Párrafo último, escena final. Tadzio camina a través del agua hacia el interior del mar, la forma hacia lo informe, acaso responde Apolo al grito ditirámbico del unánime Dioniso. Un banco de arena hace emerger nuevamente la figura. Desde la orilla cinco artistas en un solo personaje tienden la mano, se ahogan, se estremecen ante la comunión de los dos dioses del arte que los excluyen. El adolescente descompone su postura berrochiana y alza la mano izquierda para señalar quizá al infinito. Podemos pensar ahora que cada uno de los Gustav von Aschenbach muere de forma distinta. Mann introduce aquí unas frases reveladoras: “... le parecía que, desde allá lejos, el pálido y amable mancebo le sonreía y le hacía señas; como si separando la mano de la cadera apuntase a lo lejos, hacia la tentación monstruosa. Y en la misma forma que otras tantas veces, se dispuso a seguirle”. Quizá Mann nos esté revelando que el artista, más allá de su propia aniquilación (no puede ser de otro modo), alcanza al fin la Belleza Suprema, se funde con el objeto de su deseo, torna su alma al mundo excelso de las Ideas. Quizá no, quizá Tadzio apunta verdaderamente al infinito y la fusión última es, al fin y al cabo, como la de dos líneas paralelas por más que se prolonguen, imposible.
Aschenbach-Bogarde muere de puro anhelo mientras su ficticia juventud, la misma que le horripilara en el viejo mensajero de la Moira, se descompone.

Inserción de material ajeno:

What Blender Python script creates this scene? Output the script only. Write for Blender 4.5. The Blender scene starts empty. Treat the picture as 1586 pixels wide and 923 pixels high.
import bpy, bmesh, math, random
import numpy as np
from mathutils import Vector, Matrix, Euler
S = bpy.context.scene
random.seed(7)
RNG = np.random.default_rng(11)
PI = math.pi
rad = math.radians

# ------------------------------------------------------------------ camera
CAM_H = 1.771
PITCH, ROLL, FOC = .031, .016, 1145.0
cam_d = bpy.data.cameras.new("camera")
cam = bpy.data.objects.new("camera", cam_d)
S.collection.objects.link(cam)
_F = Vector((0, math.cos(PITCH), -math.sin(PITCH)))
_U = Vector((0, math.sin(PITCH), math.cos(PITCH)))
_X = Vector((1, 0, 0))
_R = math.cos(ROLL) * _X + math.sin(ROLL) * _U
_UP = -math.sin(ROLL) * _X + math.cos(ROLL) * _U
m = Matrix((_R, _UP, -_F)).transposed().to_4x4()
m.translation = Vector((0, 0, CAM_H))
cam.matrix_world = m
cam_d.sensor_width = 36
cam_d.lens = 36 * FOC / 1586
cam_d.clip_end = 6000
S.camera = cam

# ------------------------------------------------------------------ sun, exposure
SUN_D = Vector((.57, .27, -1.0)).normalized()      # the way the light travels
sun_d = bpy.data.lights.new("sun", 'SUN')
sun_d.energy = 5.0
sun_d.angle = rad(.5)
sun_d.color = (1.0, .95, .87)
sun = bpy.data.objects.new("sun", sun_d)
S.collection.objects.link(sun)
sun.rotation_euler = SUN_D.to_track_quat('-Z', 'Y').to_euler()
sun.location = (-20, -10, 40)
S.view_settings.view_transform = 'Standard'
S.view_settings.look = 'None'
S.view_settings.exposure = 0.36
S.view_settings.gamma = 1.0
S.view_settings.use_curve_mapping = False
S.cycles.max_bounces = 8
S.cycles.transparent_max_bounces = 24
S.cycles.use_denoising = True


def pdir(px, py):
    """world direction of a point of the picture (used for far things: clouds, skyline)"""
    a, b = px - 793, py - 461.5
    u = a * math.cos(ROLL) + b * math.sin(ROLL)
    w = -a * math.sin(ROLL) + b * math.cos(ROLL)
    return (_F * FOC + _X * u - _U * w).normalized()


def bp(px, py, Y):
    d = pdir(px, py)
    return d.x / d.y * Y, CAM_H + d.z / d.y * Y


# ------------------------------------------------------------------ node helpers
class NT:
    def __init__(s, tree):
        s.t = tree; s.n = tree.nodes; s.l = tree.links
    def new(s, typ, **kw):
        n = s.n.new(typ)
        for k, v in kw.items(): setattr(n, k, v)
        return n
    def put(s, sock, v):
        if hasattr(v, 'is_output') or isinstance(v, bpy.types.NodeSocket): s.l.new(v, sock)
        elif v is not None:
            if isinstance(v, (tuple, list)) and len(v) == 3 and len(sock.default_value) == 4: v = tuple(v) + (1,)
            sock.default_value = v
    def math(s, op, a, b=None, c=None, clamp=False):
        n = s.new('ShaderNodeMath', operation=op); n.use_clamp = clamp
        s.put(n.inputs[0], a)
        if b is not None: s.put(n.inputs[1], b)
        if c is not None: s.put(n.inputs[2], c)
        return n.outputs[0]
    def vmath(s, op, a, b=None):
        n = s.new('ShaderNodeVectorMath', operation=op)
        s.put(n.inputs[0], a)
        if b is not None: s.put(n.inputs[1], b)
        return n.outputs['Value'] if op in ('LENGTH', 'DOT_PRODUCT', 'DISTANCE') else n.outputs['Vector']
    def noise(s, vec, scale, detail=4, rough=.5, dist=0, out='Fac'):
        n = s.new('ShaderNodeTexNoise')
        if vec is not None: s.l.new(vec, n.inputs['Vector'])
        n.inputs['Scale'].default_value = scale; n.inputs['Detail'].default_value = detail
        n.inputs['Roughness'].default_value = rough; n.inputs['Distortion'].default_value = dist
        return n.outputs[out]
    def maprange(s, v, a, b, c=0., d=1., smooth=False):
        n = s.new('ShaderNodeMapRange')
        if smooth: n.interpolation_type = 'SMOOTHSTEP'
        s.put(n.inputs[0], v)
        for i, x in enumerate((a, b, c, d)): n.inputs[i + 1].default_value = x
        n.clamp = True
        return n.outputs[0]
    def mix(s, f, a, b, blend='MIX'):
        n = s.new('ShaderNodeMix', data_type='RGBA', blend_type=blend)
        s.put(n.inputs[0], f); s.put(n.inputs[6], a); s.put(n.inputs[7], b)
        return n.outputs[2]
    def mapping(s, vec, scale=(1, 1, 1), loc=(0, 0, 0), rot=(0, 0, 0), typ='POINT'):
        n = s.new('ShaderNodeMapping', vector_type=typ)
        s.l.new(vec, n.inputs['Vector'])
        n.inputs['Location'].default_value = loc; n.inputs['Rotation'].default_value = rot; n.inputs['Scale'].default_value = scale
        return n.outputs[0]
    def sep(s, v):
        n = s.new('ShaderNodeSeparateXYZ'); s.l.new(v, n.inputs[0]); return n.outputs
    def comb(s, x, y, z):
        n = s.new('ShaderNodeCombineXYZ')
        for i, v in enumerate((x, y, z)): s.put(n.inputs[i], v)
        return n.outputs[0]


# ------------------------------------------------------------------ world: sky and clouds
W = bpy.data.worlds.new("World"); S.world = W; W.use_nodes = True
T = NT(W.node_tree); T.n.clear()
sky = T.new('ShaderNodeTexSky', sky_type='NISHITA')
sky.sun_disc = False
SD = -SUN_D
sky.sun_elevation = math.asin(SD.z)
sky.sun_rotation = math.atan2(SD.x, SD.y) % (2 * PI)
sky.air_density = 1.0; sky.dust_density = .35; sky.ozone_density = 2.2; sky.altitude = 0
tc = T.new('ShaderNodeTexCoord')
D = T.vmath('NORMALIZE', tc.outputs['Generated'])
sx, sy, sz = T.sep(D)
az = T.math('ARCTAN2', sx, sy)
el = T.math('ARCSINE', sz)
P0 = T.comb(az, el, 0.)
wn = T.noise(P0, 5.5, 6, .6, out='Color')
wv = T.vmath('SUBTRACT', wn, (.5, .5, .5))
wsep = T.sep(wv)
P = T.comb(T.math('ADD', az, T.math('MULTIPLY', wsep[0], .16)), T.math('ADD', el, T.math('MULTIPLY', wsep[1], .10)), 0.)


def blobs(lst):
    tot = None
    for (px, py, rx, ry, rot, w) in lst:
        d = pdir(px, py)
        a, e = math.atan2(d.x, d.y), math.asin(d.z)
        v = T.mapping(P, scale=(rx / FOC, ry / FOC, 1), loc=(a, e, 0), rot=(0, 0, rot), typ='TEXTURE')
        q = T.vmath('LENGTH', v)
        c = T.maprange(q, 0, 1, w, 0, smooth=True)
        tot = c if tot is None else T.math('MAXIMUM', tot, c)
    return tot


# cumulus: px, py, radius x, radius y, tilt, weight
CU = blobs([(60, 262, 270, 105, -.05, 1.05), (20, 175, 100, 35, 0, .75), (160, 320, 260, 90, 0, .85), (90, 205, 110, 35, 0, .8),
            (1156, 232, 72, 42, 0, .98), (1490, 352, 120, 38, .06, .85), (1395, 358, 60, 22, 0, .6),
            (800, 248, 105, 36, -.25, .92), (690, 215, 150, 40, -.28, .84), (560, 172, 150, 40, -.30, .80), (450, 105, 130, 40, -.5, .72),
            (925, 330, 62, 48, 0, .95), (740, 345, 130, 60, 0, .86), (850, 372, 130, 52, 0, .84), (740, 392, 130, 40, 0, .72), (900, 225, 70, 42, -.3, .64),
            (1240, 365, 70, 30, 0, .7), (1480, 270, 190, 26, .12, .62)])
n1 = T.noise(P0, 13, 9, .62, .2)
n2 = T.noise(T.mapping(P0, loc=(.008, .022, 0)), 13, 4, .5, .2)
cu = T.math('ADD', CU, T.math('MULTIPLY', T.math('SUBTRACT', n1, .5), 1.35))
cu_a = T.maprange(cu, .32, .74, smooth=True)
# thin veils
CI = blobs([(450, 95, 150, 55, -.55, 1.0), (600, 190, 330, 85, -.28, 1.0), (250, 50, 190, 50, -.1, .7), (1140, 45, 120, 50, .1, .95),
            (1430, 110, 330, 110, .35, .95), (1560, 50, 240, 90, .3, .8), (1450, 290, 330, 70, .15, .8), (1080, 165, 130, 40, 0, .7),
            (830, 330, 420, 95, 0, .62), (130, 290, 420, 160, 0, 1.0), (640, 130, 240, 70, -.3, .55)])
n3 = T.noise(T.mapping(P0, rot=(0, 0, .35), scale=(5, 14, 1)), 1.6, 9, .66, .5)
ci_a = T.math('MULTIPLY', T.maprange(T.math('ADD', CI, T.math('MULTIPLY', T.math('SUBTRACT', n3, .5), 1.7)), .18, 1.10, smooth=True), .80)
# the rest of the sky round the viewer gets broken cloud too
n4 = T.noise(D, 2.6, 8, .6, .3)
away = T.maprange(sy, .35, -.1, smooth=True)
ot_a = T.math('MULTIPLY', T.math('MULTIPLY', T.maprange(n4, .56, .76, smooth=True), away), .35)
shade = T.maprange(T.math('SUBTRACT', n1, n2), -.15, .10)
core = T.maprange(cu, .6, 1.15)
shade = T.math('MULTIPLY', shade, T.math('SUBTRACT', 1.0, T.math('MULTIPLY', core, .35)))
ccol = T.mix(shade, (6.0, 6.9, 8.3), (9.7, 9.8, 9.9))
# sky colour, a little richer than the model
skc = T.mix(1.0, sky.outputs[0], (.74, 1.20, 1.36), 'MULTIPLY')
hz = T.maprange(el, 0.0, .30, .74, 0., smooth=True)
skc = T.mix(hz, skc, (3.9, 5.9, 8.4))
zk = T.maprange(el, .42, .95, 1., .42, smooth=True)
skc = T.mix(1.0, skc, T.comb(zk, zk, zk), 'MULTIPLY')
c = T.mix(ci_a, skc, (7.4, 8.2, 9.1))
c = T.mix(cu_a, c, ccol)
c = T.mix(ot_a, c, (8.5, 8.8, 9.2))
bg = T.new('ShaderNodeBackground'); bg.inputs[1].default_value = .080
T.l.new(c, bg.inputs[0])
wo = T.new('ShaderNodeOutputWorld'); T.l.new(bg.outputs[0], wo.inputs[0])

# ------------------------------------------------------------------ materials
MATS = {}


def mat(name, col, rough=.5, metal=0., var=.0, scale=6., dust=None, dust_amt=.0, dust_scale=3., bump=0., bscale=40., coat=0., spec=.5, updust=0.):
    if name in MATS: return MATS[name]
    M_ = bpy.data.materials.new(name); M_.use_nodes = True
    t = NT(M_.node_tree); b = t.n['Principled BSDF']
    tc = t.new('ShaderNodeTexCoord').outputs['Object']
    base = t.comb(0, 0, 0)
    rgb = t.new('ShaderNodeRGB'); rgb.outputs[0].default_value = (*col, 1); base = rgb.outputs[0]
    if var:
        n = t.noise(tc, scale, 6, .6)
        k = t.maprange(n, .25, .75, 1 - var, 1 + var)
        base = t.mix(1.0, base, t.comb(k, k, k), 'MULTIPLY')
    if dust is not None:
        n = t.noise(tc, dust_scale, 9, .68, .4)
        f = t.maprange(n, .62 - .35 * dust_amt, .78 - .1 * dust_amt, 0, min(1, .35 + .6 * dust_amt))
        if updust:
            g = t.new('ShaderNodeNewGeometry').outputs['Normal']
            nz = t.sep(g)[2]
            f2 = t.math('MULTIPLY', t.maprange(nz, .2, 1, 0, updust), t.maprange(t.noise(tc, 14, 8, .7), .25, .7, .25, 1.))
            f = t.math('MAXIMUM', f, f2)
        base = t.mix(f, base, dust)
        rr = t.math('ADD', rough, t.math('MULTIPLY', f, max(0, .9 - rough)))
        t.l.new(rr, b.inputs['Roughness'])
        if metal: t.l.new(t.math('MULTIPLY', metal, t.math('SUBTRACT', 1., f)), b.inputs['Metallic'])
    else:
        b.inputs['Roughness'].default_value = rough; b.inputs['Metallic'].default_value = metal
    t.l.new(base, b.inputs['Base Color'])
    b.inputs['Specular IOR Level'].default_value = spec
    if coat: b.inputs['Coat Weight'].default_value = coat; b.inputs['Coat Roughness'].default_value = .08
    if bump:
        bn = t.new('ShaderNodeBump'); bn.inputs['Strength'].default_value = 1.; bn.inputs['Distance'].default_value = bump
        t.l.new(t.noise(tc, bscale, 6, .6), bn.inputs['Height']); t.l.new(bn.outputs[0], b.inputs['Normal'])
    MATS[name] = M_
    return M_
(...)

Muere deseando que ese Tadzio davídico se vuelva hacia él y clame, como el David tadziano del libro segundo de Samuel ante la muerte de su amigo Yonatán: “¡Tan dulce has sido para mí! Más maravilloso me resultaba tu amor que el amor de las mujeres”, o como Bodanzky con los ojos arrasados de lágrimas por la postración del compositor: “Nunca querré a ninguna mujer como quiero a Mahler”. Y si lo hiciera, ese adagietto, como música de las esferas celestes que pretende prescindir de los sentidos, se vería inevitablemente sustituido por el telúrico preludio del Tristán: Mahler-Aschenbach habría hallado por fin su identidad profunda, en lugar de alabar la cabeza de Sócrates acariciaría la cabellera de Fedro. Pero no, Tadzio, inalcanzable, imprevisible, ha dejado de señalar al infinito, y camina nuevamente a través del agua hacia el horizonte infinito.
Podemos pensar, aun creer, en esas muertes siempre que tengamos presente que al hacerlo vagamos por el laberinto especular de las significaciones y que Nietzsche, Mann, Visconti y Mahler no han sido sino excusas para entregarnos a la emoción de los múltiples sentidos. Podemos pensar en esas muertes sin ocultarnos que al hacerlo también nosotros extendemos, culpablemente, la mano hacia Tadzio.